Le popolazioni europee rimangono passive e inerti. Hanno reagito alle stragi di Parigi dell'11 gennaio principalmente perché dei famosi vignettisti erano stati uccisi due giorni prima dell'attacco al supermercato kosher. Se fossero stati uccisi solo gli ebrei, probabilmente non ci sarebbe stata alcuna reazione di massa. Dopo gli omicidi di Tolosa e Bruxelles le proteste non sono state corali. E così anche a Copenaghen, prima della catena umana formata dai musulmani intorno alla sinagoga di Oslo – probabilmente perché il killer aveva lanciato un attacco contro un dibattito sulla libertà di espressione.
I leader mondiali tenendosi sottobraccio partecipano alla marcia di protesta contro il terrorismo, l'11 gennaio 2015. Guy Millière scrive che se fossero stati uccisi solo degli ebrei, probabilmente non ci sarebbe stata alcuna manifestazione di protesta. (Fonte dell'immagine: RT video screenshot) |
I leader israeliani, decifrando la situazione, da anni denunciano il crescente clima di odio contro Israele in Europa e hanno previsto con precisione quali sarebbero state le conseguenze violente.
Il premier israeliano Binyamin Netanyahu, ha ripetuto che almeno ora c'è uno Stato ebraico dove gli ebrei possono vivere liberamente.
Negli ultimi dieci anni, oltre 60.000 ebrei hanno abbandonato l'Europa e in migliaia stanno per partire.
Se nel Vecchio continente, nel 1939, c'erano 9,8 milioni di ebrei, oggi, invece, ce ne sono, 1,4 milioni: lo 0,2 per cento della popolazione.
Complessivamente in Europa ci sono 44 milioni di musulmani.
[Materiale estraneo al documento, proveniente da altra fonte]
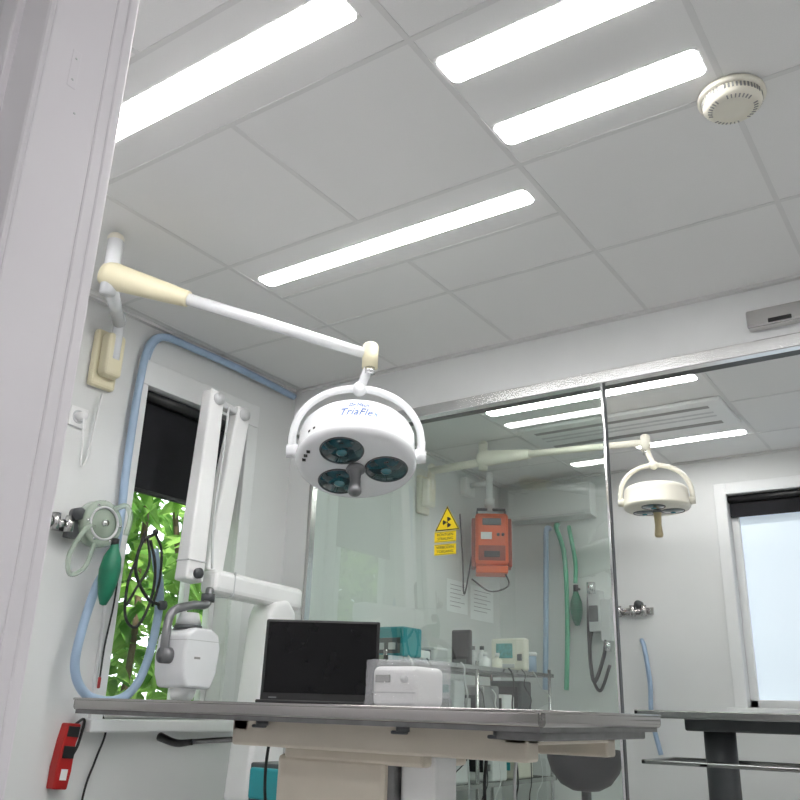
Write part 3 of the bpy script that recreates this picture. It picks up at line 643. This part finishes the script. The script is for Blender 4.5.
t = G().use('steel').box((-1.98, YF - .015, .60), (-1.74, YF + .001, .645), .003); t.cyl((-1.96, YF - .05, .62), (-1.78, YF - .05, .62), .012)
for x in (-1.95, -1.86, -1.79): t.cyl((x, YF - .05, .59), (x, YF - .05, .655), .018)
t.cyl((-1.86, YF - .05, .62), (-1.86, YF, .62), .012); t.done("steel_manifold", p)
G().use('dgrey').cyl((-1.82, YF - .06, .66), (-1.82, YF - .02, .66), .025).done("valve", p)
p = thing("vaporizer", "grey metal anaesthesia vaporizer with tubes on the wall", "vaporizer", (-2.1, YF, .38))
t = G().use('lgrey').box((-2.13, YF - .10, .50), (-2.055, YF + .001, .76), .008); t.box((-2.06, YF - .09, .44), (-1.99, YF + .001, .70), .008); t.done("vaporizer_body", p)
G().use('dgrey').box((-2.125, YF - .104, .56), (-2.065, YF - .098, .66), .004).done("dial_window", p)
G().use('chrome').cyl((-2.095, YF - .12, .73), (-2.095, YF - .12, .80), .028).done("control_dial", p); G().use('chrome').cyl((-2.02, YF - .08, .44), (-2.02, YF - .08, .38), .022).done("drain_cup", p)
t = G().use('rubber').tube([(-2.11, YF - .08, .55), (-2.14, YF - .08, .40), (-2.12, YF - .08, .2), (-2.05, YF - .08, .35), (-2.03, YF - .08, .45)], .012)
t.tube([(-2.145, YF - .05, .74), (-2.15, YF - .06, .5), (-2.14, YF - .06, .25), (-2.09, YF - .06, .15), (-2.02, YF - .06, .30)], .010); t.done("rubber_tube", p)

# steel rack with equipment
p = thing("steel_rack", "stainless steel wire shelving rack", "shelving", (-2.5, 4.2, FL))
for x in (-2.72, -2.32):
    for y in (3.30, 4.15, 5.05): G().use('steel').cyl((x, y, FL), (x, y, .26), .010, seg=12).done("rack_post", p)
for z in (.235, -.03, -.34, -.70):
    t = G().use('steel'); t.box((-2.74, 3.28, z - .02), (-2.30, 3.295, z)); t.box((-2.74, 5.055, z - .02), (-2.30, 5.07, z)); t.box((-2.74, 3.28, z - .02), (-2.725, 5.07, z)); t.box((-2.315, 3.28, z - .02), (-2.30, 5.07, z))
    for k in range(14): x = -2.72 + k * .03; t.cyl((x, 3.285, z - .004), (x, 5.065, z - .004), .003, seg=6)
    t.done("wire_shelf", p)
def device(name, label, cat, a, b, key, parts):
    a, b = V(a), V(b)
    p = thing(name, label, cat, ((a.x + b.x) / 2, (a.y + b.y) / 2, a.z))
    G().use(key).box(a, b, .01).done("device_body", p)
    for (nm, k, y0, y1, z0, z1, d) in parts:
        t = G().use(k); Y0 = a.x + (b.x - a.x) * y0; Y1 = a.x + (b.x - a.x) * y1; Z0 = a.z + (b.z - a.z) * z0; Z1 = a.z + (b.z - a.z) * z1
        t.box((Y0, a.y - d, Z0), (Y1, a.y + .002, Z1), .002); t.done(nm, p)
    return p
zs = .236
device("electrosurgical_unit", "teal electrosurgical unit with dark front panel", "medical device", (-2.58, 3.40, zs), (-2.29, 3.56, zs + .135), 'teal',
       [("front_panel", 'dgrey', .06, .94, .10, .62, .006), ("display", 'lit', .12, .42, .22, .5, .009), ("dial", 'lgrey', .52, .64, .22, .45, .016), ("dial", 'lgrey', .74, .86, .22, .45, .016)])
device("desk_screen", "black upright desk screen beside the devices", "display screen", (-2.50, 4.18, zs), (-2.38, 4.21, zs + .19), 'black', [("display", 'screen', .1, .9, .25, .93, .006), ("control_panel", 'dgrey', .2, .8, .06, .18, .008)])
device("patient_monitor", "cream patient monitor with green screen", "medical monitor", (-2.50, 4.64, zs), (-2.28, 4.70, zs + .18), 'cream2', [("display", 'lit', .16, .64, .38, .84, .006), ("dial", 'grey', .8, .92, .3, .5, .014), ("keypad", 'lgrey', .12, .7, .08, .2, .006)])
device("centrifuge", "grey boxy laboratory device", "laboratory device", (-2.55, 3.78, zs), (-2.36, 3.92, zs + .07), 'lgrey', [("front_panel", 'dgrey', .1, .9, .2, .8, .005)])
device("paper_tray", "white flat tray stacked with papers", "tray", (-2.60, 3.60, zs), (-2.34, 3.72, zs + .045), 'white', [("tray_slot", 'dgrey', .08, .92, .35, .5, .003)])
device("infusion_pump", "grey infusion pump with small display", "medical device", (-2.50, 3.95, -.029), (-2.34, 4.06, .16), 'lgrey', [("display", 'lit', .2, .8, .65, .85, .006), ("keypad", 'dgrey', .2, .8, .2, .5, .005)])
device("power_supply", "white power unit with green display on the shelf", "medical device", (-2.55, 3.45, -.029), (-2.33, 3.62, .12), 'white', [("display", 'dgrey', .12, .6, .5, .88, .006), ("dial", 'grey', .7, .88, .3, .6, .014)])
device("suction_unit", "dark suction device with black panel on the shelf", "medical device", (-2.52, 4.66, -.029), (-2.32, 4.80, .18), 'dgrey', [("front_panel", 'black', .1, .9, .3, .85, .006), ("dial", 'white', .4, .6, .05, .22, .014)])
device("ultrasonic_bath", "small steel ultrasonic bath on the shelf", "laboratory device", (-2.50, 4.22, -.029), (-2.32, 4.40, .14), 'steel', [("front_panel", 'dgrey', .2, .8, .2, .7, .006), ("dial", 'white', .42, .58, .3, .6, .016)])
device("battery_charger", "white battery charger with dark bays on the shelf", "charger", (-2.48, 4.46, -.029), (-2.32, 4.58, .10), 'white', [("charging_bay", 'black', .12, .45, .35, .85, .005), ("charging_bay", 'black', .55, .88, .35, .85, .005)])
for a, b, key, nm, lb, ct, pr in (
    ((-2.54, 3.42, -.338), (-2.32, 3.60, -.20), 'white', "storage_box", "white plastic storage box on the lower shelf", "box", [("box_label", 'blue', .3, .7, .3, .7, .003)]),
    ((-2.56, 3.72, -.338), (-2.32, 3.90, -.16), 'dgrey', "equipment_case", "black equipment case on the lower shelf", "case", [("case_latch", 'steel', .4, .6, .5, .7, .008)]),
    ((-2.54, 3.97, -.338), (-2.34, 4.10, -.19), 'white', "power_pack", "white power pack with dark sockets on the lower shelf", "power unit", [("socket_panel", 'dgrey', .15, .55, .3, .7, .005), ("switch", 'red', .7, .85, .4, .6, .006)]),
    ((-2.52, 4.32, -.338), (-2.32, 4.48, -.17), 'white', "medical_monitor", "white monitor with dark screen on the lower shelf", "medical monitor", [("display", 'screen', .12, .7, .25, .88, .006), ("dial", 'grey', .8, .92, .3, .5, .014)]),
    ((-2.50, 4.62, -.338), (-2.32, 4.80, -.20), 'cream2', "storage_box", "cream lidded storage box on the lower shelf", "box", [("box_label", 'teal', .3, .7, .3, .6, .003)]),
    ((-2.54, 3.50, -.698), (-2.33, 3.80, -.48), 'lgrey', "storage_box", "large grey storage box on the bottom shelf", "box", [("box_label", 'white', .3, .7, .3, .7, .003)]),
    ((-2.54, 4.25, -.698), (-2.33, 4.55, -.45), 'white', "storage_box", "large white storage box on the bottom shelf", "box", [("box_label", 'ink', .3, .7, .3, .7, .003)])):
    device(nm, lb, ct, a, b, key, pr)
for k, (y, x, key, hh) in enumerate(((4.28, -2.42, 'lgrey', .09), (4.35, -2.38, 'white', .06), (4.42, -2.44, 'white', .10), (4.53, -2.40, 'cream2', .07), (4.79, -2.36, 'lgrey', .11), (4.86, -2.42, 'white', .08))):
    p = thing("bottle", "small pale plastic dispenser bottle on the steel shelving", "bottle", (x, y, zs), group="bottles on the shelving")
    rr = .020 + .006 * (k % 2)
    G().use(key).lathe([(0, 0), (rr, 0), (rr + .002, .005), (rr + .002, hh * .75), (.010, hh * .9), (.010, hh), (0, hh)], (x, y, zs), seg=24).done("bottle_body", p)
    G().use(('dgrey', 'white')[k % 2]).lathe([(0, hh), (.013, hh), (.013, hh + .02), (0, hh + .02)], (x, y, zs), seg=20).done("bottle_cap", p)
p = thing("storage_jar", "blue lidded plastic jar on the shelf", "jar", (-2.42, 4.97, zs))
G().use('blue').lathe([(0, 0), (.05, 0), (.05, .10), (0, .10)], (-2.42, 4.97, zs)).done("jar_body", p); G().use('white').lathe([(0, .10), (.053, .10), (.053, .122), (0, .122)], (-2.42, 4.97, zs)).done("jar_lid", p)
random.seed(9)
for k in range(9):
    y = 3.44 + k * .165 + random.uniform(-.02, .02); key = ('white', 'rubber', 'rubber', 'lgrey', 'rubber')[k % 5]; r = .0028 + .0018 * (k % 3 == 0)
    a, b, c3 = random.uniform(-.05, .05), random.uniform(-.05, .05), random.uniform(.0, .07)
    zt = random.choice((.24, .20, .12, -.04))
    G().use(key).tube([(-2.288, y, zt), (-2.27, y + .01, zt - .03), (-2.25, y + a, zt - .09), (-2.26 + c3, y + b, zt - .16), (-2.27, y - a, zt - .25), (-2.25, y + .02, -.32), (-2.26, y - b, -.42), (-2.25, y + a * .5, -.6), (-2.28, y + b, FL + .003)], r, seg=8).done("cable", label="thin cable dangling from the shelving", cat="cable")

# second table
p = thing("exam_table", "dark steel operating table in the far room", "table", (-.75, 4.3, FL))
t = G().use('steelm'); t.box((-1.40, 4.0, .012), (-.1, 4.55, .020)); t.box((-1.42, 3.98, .000), (-.08, 4.0, .034), .005); t.box((-1.42, 4.55, .0), (-.08, 4.57, .034), .004); t.box((-1.42, 3.98, .0), (-1.40, 4.57, .034), .004); t.done("table_top", p)
t = G().use('dgrey'); t.box((-1.25, 4.15, -.05), (-.4, 4.4, .013), .01); t.cyl((-1.13, 4.28, -.5), (-1.13, 4.28, -.02), .07); t.cyl((-1.13, 4.28, FL), (-1.13, 4.28, -.2), .045); t.done("table_column", p)
t = G().use('steelm'); t.box((-1.40, 3.98, -.19), (-.1, 4.0, -.172), .004); t.box((-1.40, 4.40, -.19), (-.1, 4.42, -.172), .004); t.box((-1.40, 3.98, -.19), (-1.38, 4.42, -.172), .004); t.box((-1.15, 3.98, -.19), (-1.11, 4.42, -.175), .004); t.done("lower_frame", p)
t = G().use('dgrey'); t.box((-1.35, 4.05, FL), (-.6, 4.5, FL + .07), .02); t.done("table_base", p)
p = thing("stool", "black cushioned stool with rounded underside", "stool", (-1.63, 3.9, FL))
G().use('leather').lathe([(0, -.315), (.06, -.31), (.11, -.285), (.15, -.235), (.168, -.18), (.168, -.155), (.155, -.140), (0, -.130)], (-1.63, 3.9, 0)).done("stool_seat", p)
t = G().use('steeld').cyl((-1.63, 3.9, -.31), (-1.63, 3.9, FL + .06), .022); t.done("stool_post", p)
t = G().use('dgrey')
for k in range(5): a = k * 1.2566; t.tube([(-1.63, 3.9, FL + .08), (-1.63 + .25 * math.cos(a), 3.9 + .25 * math.sin(a), FL + .04)], .015, smooth=False); t.sph((-1.63 + .25 * math.cos(a), 3.9 + .25 * math.sin(a), FL + .025), .025)
t.done("stool_base", p)

# ------------------------------------------------------------------ outside
g = G().use('grass'); g.box((-9, -4, FL - .3), (XL - .18, 9, FL - .1)); g.done("ground", kind="structure")
t = bmesh.new()
for k in range(15000):
    x = -3.45 - random.random() ** .8 * 1.4; y = -1.4 + random.random() * 7.0; z = -.9 + random.random() * 2.6
    if noise.noise(V((x * 1.6, y * 1.8, z * 1.8))) < -.34: continue
    s = .045 + random.random() * .055
    m4 = Matrix.Translation((x, y, z)) @ Matrix.Rotation(random.random() * 6.3, 4, 'Z') @ Matrix.Rotation(random.random() * 2.2 - 1.1, 4, 'X') @ Matrix.Rotation(random.random() * 1.6 - .3, 4, 'Y')
    P = [t.verts.new(m4 @ V(q)) for q in ((-s, 0, 0), (-s * .3, -s * .42, .010), (s * .5, -s * .34, .004), (s * 1.3, 0, -.02), (s * .5, s * .34, .004), (-s * .3, s * .42, .010))]
    t.faces.new(P)
g = G().use('leaf'); g._add(t, False)
g.use('bark')
for k in range(16): y = -.6 + k * .4; g.tube([(-4.2, y, FL - .1), (-4.1 + random.random() * .3, y + .1, 0), (-4.0, y + random.random() * .4, 1.2)], .018, seg=6)
o = g.done("hedge", label="dense bright green leafy hedge outside the window", cat="hedge"); o["kind"] = "stuff"
sl = bpy.data.lights.new("sun", 'SUN'); sl.energy = 8; sl.angle = .03; sl.color = (1, .97, .88)
so = bpy.data.objects.new("sun", sl); COL.objects.link(so); so.location = (3, 0, 8)
so.rotation_euler = V((-.42, .25, -1)).to_track_quat('-Z', 'Y').to_euler()

# ------------------------------------------------------------------ world & camera
w = bpy.data.worlds.new("World"); bpy.context.scene.world = w; w.use_nodes = True
nt = w.node_tree; bg = nt.nodes["Background"]; sk = nt.nodes.new("ShaderNodeTexSky"); sk.sky_type = 'HOSEK_WILKIE'; sk.turbidity = 6
sk.sun_direction = V((.42, -.25, 1)).normalized()
mx = nt.nodes.new("ShaderNodeMixRGB"); mx.inputs[0].default_value = .75; mx.inputs[2].default_value = (.92, .97, 1, 1)
nt.links.new(sk.outputs[0], mx.inputs[1]); nt.links.new(mx.outputs[0], bg.inputs[0]); bg.inputs[1].default_value = 3.2

f, yaw, pit, rol = 852.7, math.radians(34.66), math.radians(20.0), math.radians(1.72)
s_, c_ = math.sin(yaw), math.cos(yaw); st, ct = math.sin(pit), math.cos(pit)
F = V((-s_ * ct, c_ * ct, st)); R0 = V((c_, s_, 0)); U0 = V((s_ * st, -c_ * st, ct))
R = R0 * math.cos(rol) + U0 * math.sin(rol); U = -R0 * math.sin(rol) + U0 * math.cos(rol)
cd = bpy.data.cameras.new("camera"); cd.lens = 36 * f / 800; cd.sensor_width = 36; cd.clip_start = .02; cd.clip_end = 200
co = bpy.data.objects.new("camera", cd); COL.objects.link(co)
mw = Matrix((R, U, -F)).transposed().to_4x4(); mw.translation = (0, 0, E); co.matrix_world = mw
bpy.context.scene.camera = co
bpy.context.scene.view_settings.view_transform = 'Standard'
bpy.context.scene.view_settings.exposure = .40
Il numero di coloro che si radicalizzano è in aumento e la percentuale di chi odia Israele e gli ebrei è alta.
Settant'anni dopo Auschwitz, un'Europa senza ebrei sembra ormai una possibilità.
[1] Manfred Gerstenfeld, Demonizing Israel and the Jews, RVP Publishers, 2013.
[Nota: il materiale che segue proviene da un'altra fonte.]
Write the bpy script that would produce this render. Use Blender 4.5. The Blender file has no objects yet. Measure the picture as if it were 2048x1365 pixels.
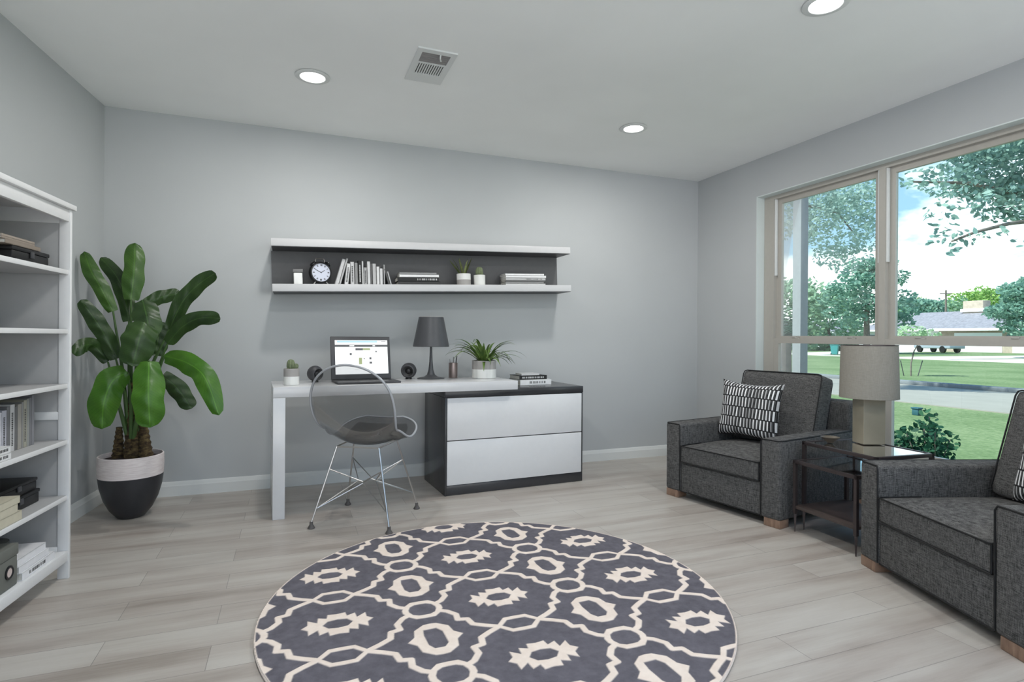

[2] Gabriel Schoenfeld, The Return of Anti-Semitism, Encounter Books, 2005.
[3] Robert Wistrich, From Ambivalence to Betrayal: The Left, the Jews, and Israel, University of Nebraska Press, 2012.
[4] Robert Wistrich, op.cit.
[5] Christopher Caldwell, Reflections on the Revolution In Europe: Immigration, Islam and the West, Anchor Books, 2010.